* START Dataset extract *

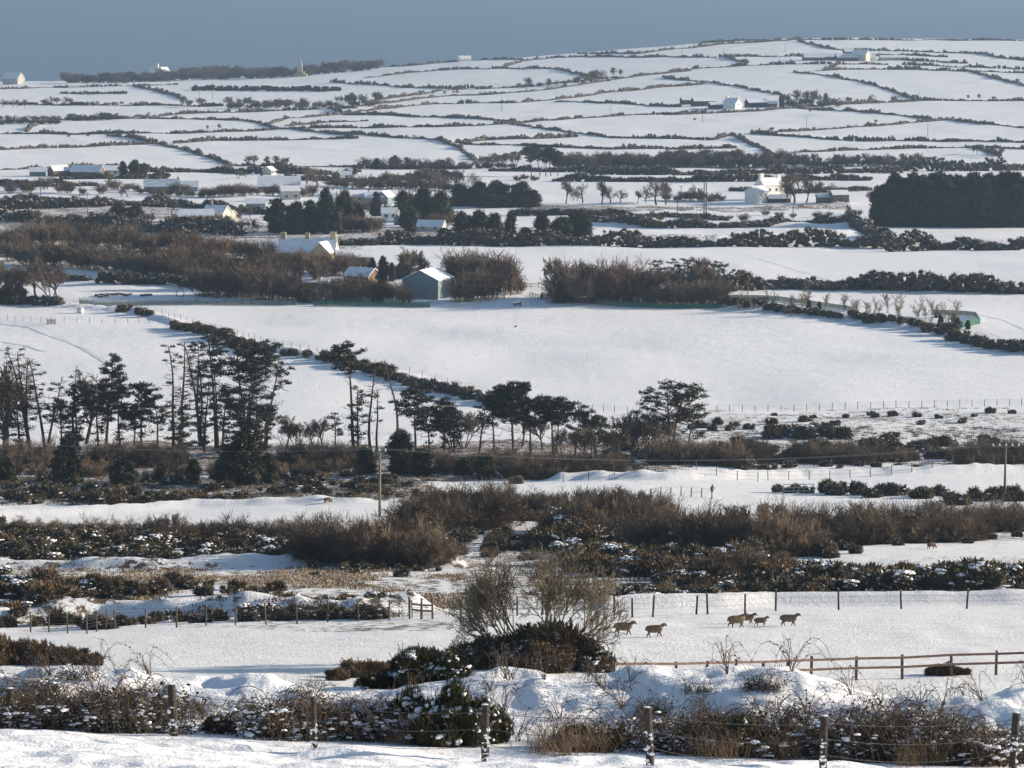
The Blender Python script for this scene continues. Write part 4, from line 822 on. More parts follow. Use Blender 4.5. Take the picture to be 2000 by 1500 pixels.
def house(name,lb,cat,px,row,w,d,h,rh,rz=0,wall='white_wall',roof='roof_snow',chim=(),wins=(),door=None,chmat=None,grp=None,lift=0,gwins=(),bigdoor=None):
    """w along the ridge; rz turns it; the front long wall faces the viewer at rz=0"""
    p=at(px,row)
    if 320<row<460 and px<900: w*=.84; d*=.84; h*=.8; rh*=.82; chim=[(c[0],c[1]*.8,c[2]*.8) for c in chim]; wins=[(q[0]*.84,q[1]*.8,q[2]*.8,q[3]*.8) for q in wins]
    r=thing(name,lb,cat,p+Vector((0,d/2*abs(math.cos(rz))+w/2*abs(math.sin(rz)),lift)),rz,grp,(px,row))
    ob('wall',gable(MB(),w,d,h,rh).mesh('wall',[wall]),r); rf=ob('roof',roofm(w,d,h,rh).mesh('roof',[roof]),r)
    for c in chim:
        mb=MB(); cs=c[1] if len(c)>1 else .8; ch=c[2] if len(c)>2 else 1.1; box(mb,(c[0]*w/2,0,h+rh+ch/2-.5),(cs,cs*.8,ch+1)); box(mb,(c[0]*w/2,0,h+rh+ch+.06),(cs+.2,cs*.8+.2,.14),0,0)
        tubes(mb,[(c[0]*w/2,0,h+rh+ch+.12)],[(c[0]*w/2,0,h+rh+ch+.5)],.14,.11,6,1); ob('chimney',mb.mesh('chimney',[chmat or wall,'rust']),rf)
    for x,z,ww,wh in wins:
        f=ob('window',box(MB(),(x,-d/2-.03,z),(ww+.16,.06,wh+.16)).mesh('window',['white_wall']),r); mb=MB(); 
        box(mb,(-ww/4+x,-d/2-.07,z),(ww/2-.05,.03,wh)); box(mb,(ww/4+x,-d/2-.07,z),(ww/2-.05,.03,wh)); ob('pane',mb.mesh('pane',['window_glass']),f)
    for s,y,z,ww,wh in gwins:
        f=ob('window',box(MB(),(s*(w/2+.03),y,z),(.06,ww+.16,wh+.16)).mesh('window',['white_wall']),r); ob('pane',box(MB(),(s*(w/2+.07),y,z),(.03,ww,wh)).mesh('pane',['window_glass']),f)
    if door: ob('door',box(MB(),(door,-d/2-.04,1.0),(1.0,.08,2.0)).mesh('door',['slate']),r)
    if bigdoor: ob('barn_door',box(MB(),(bigdoor[0]*(w/2+.04),0,bigdoor[2]/2),(.08,bigdoor[1],bigdoor[2])).mesh('barn_door',['dark_wall']),r)
    return r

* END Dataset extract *

What the task asks: All the lines above are to be given again exactly as they read, with the pictures removed.

Task solution:
The Blender Python script for this scene continues. Write part 4, from line 822 on. More parts follow. Use Blender 4.5. Take the picture to be 2000 by 1500 pixels.
def house(name,lb,cat,px,row,w,d,h,rh,rz=0,wall='white_wall',roof='roof_snow',chim=(),wins=(),door=None,chmat=None,grp=None,lift=0,gwins=(),bigdoor=None):
    """w along the ridge; rz turns it; the front long wall faces the viewer at rz=0"""
    p=at(px,row)
    if 320<row<460 and px<900: w*=.84; d*=.84; h*=.8; rh*=.82; chim=[(c[0],c[1]*.8,c[2]*.8) for c in chim]; wins=[(q[0]*.84,q[1]*.8,q[2]*.8,q[3]*.8) for q in wins]
    r=thing(name,lb,cat,p+Vector((0,d/2*abs(math.cos(rz))+w/2*abs(math.sin(rz)),lift)),rz,grp,(px,row))
    ob('wall',gable(MB(),w,d,h,rh).mesh('wall',[wall]),r); rf=ob('roof',roofm(w,d,h,rh).mesh('roof',[roof]),r)
    for c in chim:
        mb=MB(); cs=c[1] if len(c)>1 else .8; ch=c[2] if len(c)>2 else 1.1; box(mb,(c[0]*w/2,0,h+rh+ch/2-.5),(cs,cs*.8,ch+1)); box(mb,(c[0]*w/2,0,h+rh+ch+.06),(cs+.2,cs*.8+.2,.14),0,0)
        tubes(mb,[(c[0]*w/2,0,h+rh+ch+.12)],[(c[0]*w/2,0,h+rh+ch+.5)],.14,.11,6,1); ob('chimney',mb.mesh('chimney',[chmat or wall,'rust']),rf)
    for x,z,ww,wh in wins:
        f=ob('window',box(MB(),(x,-d/2-.03,z),(ww+.16,.06,wh+.16)).mesh('window',['white_wall']),r); mb=MB(); 
        box(mb,(-ww/4+x,-d/2-.07,z),(ww/2-.05,.03,wh)); box(mb,(ww/4+x,-d/2-.07,z),(ww/2-.05,.03,wh)); ob('pane',mb.mesh('pane',['window_glass']),f)
    for s,y,z,ww,wh in gwins:
        f=ob('window',box(MB(),(s*(w/2+.03),y,z),(.06,ww+.16,wh+.16)).mesh('window',['white_wall']),r); ob('pane',box(MB(),(s*(w/2+.07),y,z),(.03,ww,wh)).mesh('pane',['window_glass']),f)
    if door: ob('door',box(MB(),(door,-d/2-.04,1.0),(1.0,.08,2.0)).mesh('door',['slate']),r)
    if bigdoor: ob('barn_door',box(MB(),(bigdoor[0]*(w/2+.04),0,bigdoor[2]/2),(.08,bigdoor[1],bigdoor[2])).mesh('barn_door',['dark_wall']),r)
    return r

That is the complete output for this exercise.